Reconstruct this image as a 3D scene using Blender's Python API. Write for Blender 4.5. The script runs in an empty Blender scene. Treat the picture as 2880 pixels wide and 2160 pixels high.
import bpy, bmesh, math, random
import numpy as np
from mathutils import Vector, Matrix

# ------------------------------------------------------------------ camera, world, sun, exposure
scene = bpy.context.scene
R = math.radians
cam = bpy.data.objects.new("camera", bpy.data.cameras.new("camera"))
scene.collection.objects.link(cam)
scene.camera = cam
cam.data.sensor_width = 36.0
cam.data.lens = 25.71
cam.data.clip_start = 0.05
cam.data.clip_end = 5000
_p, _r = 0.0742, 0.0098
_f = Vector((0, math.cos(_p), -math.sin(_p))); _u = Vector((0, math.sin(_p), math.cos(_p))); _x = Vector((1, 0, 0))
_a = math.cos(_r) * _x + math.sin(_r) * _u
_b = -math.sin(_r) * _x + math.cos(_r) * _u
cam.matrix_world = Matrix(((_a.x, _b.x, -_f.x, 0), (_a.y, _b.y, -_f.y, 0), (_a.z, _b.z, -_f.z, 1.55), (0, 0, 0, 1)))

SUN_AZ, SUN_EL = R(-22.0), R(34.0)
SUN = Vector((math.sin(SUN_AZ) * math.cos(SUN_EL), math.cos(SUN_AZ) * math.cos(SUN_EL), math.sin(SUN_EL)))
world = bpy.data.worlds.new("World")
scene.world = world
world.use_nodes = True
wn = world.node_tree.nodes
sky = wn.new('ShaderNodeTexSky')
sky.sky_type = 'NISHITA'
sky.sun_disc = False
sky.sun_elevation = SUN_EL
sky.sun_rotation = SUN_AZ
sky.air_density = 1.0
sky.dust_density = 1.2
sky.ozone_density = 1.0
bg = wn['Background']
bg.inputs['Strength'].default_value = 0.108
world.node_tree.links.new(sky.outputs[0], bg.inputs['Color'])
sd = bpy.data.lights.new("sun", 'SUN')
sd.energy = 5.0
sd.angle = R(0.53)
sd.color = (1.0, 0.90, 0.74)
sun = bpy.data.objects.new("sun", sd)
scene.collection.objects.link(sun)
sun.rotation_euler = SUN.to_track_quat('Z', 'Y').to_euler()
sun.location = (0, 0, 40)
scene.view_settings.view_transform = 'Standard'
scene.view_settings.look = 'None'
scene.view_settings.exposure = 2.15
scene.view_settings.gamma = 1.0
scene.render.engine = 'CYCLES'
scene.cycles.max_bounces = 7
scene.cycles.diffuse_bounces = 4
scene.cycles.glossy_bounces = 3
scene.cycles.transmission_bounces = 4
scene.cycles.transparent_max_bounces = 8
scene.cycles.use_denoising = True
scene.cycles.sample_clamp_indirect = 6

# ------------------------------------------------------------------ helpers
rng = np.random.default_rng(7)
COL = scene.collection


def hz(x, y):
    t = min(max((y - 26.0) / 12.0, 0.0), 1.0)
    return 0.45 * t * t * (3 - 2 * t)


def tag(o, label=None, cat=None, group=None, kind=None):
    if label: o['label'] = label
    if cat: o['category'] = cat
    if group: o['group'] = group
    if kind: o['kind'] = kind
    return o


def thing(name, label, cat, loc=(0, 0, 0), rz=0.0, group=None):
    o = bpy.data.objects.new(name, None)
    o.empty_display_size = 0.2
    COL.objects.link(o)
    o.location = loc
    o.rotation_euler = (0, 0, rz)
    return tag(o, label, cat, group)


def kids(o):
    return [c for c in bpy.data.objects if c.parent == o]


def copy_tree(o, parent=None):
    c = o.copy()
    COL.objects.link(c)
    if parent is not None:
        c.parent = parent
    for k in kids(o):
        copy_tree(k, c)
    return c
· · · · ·
WRITTEN TASK => Write the data back out verbatim.

FULL OUTPUT =>
Reconstruct this image as a 3D scene using Blender's Python API. Write for Blender 4.5. The script runs in an empty Blender scene. Treat the picture as 2880 pixels wide and 2160 pixels high.
import bpy, bmesh, math, random
import numpy as np
from mathutils import Vector, Matrix

# ------------------------------------------------------------------ camera, world, sun, exposure
scene = bpy.context.scene
R = math.radians
cam = bpy.data.objects.new("camera", bpy.data.cameras.new("camera"))
scene.collection.objects.link(cam)
scene.camera = cam
cam.data.sensor_width = 36.0
cam.data.lens = 25.71
cam.data.clip_start = 0.05
cam.data.clip_end = 5000
_p, _r = 0.0742, 0.0098
_f = Vector((0, math.cos(_p), -math.sin(_p))); _u = Vector((0, math.sin(_p), math.cos(_p))); _x = Vector((1, 0, 0))
_a = math.cos(_r) * _x + math.sin(_r) * _u
_b = -math.sin(_r) * _x + math.cos(_r) * _u
cam.matrix_world = Matrix(((_a.x, _b.x, -_f.x, 0), (_a.y, _b.y, -_f.y, 0), (_a.z, _b.z, -_f.z, 1.55), (0, 0, 0, 1)))

SUN_AZ, SUN_EL = R(-22.0), R(34.0)
SUN = Vector((math.sin(SUN_AZ) * math.cos(SUN_EL), math.cos(SUN_AZ) * math.cos(SUN_EL), math.sin(SUN_EL)))
world = bpy.data.worlds.new("World")
scene.world = world
world.use_nodes = True
wn = world.node_tree.nodes
sky = wn.new('ShaderNodeTexSky')
sky.sky_type = 'NISHITA'
sky.sun_disc = False
sky.sun_elevation = SUN_EL
sky.sun_rotation = SUN_AZ
sky.air_density = 1.0
sky.dust_density = 1.2
sky.ozone_density = 1.0
bg = wn['Background']
bg.inputs['Strength'].default_value = 0.108
world.node_tree.links.new(sky.outputs[0], bg.inputs['Color'])
sd = bpy.data.lights.new("sun", 'SUN')
sd.energy = 5.0
sd.angle = R(0.53)
sd.color = (1.0, 0.90, 0.74)
sun = bpy.data.objects.new("sun", sd)
scene.collection.objects.link(sun)
sun.rotation_euler = SUN.to_track_quat('Z', 'Y').to_euler()
sun.location = (0, 0, 40)
scene.view_settings.view_transform = 'Standard'
scene.view_settings.look = 'None'
scene.view_settings.exposure = 2.15
scene.view_settings.gamma = 1.0
scene.render.engine = 'CYCLES'
scene.cycles.max_bounces = 7
scene.cycles.diffuse_bounces = 4
scene.cycles.glossy_bounces = 3
scene.cycles.transmission_bounces = 4
scene.cycles.transparent_max_bounces = 8
scene.cycles.use_denoising = True
scene.cycles.sample_clamp_indirect = 6

# ------------------------------------------------------------------ helpers
rng = np.random.default_rng(7)
COL = scene.collection


def hz(x, y):
    t = min(max((y - 26.0) / 12.0, 0.0), 1.0)
    return 0.45 * t * t * (3 - 2 * t)


def tag(o, label=None, cat=None, group=None, kind=None):
    if label: o['label'] = label
    if cat: o['category'] = cat
    if group: o['group'] = group
    if kind: o['kind'] = kind
    return o


def thing(name, label, cat, loc=(0, 0, 0), rz=0.0, group=None):
    o = bpy.data.objects.new(name, None)
    o.empty_display_size = 0.2
    COL.objects.link(o)
    o.location = loc
    o.rotation_euler = (0, 0, rz)
    return tag(o, label, cat, group)


def kids(o):
    return [c for c in bpy.data.objects if c.parent == o]


def copy_tree(o, parent=None):
    c = o.copy()
    COL.objects.link(c)
    if parent is not None:
        c.parent = parent
    for k in kids(o):
        copy_tree(k, c)
    return c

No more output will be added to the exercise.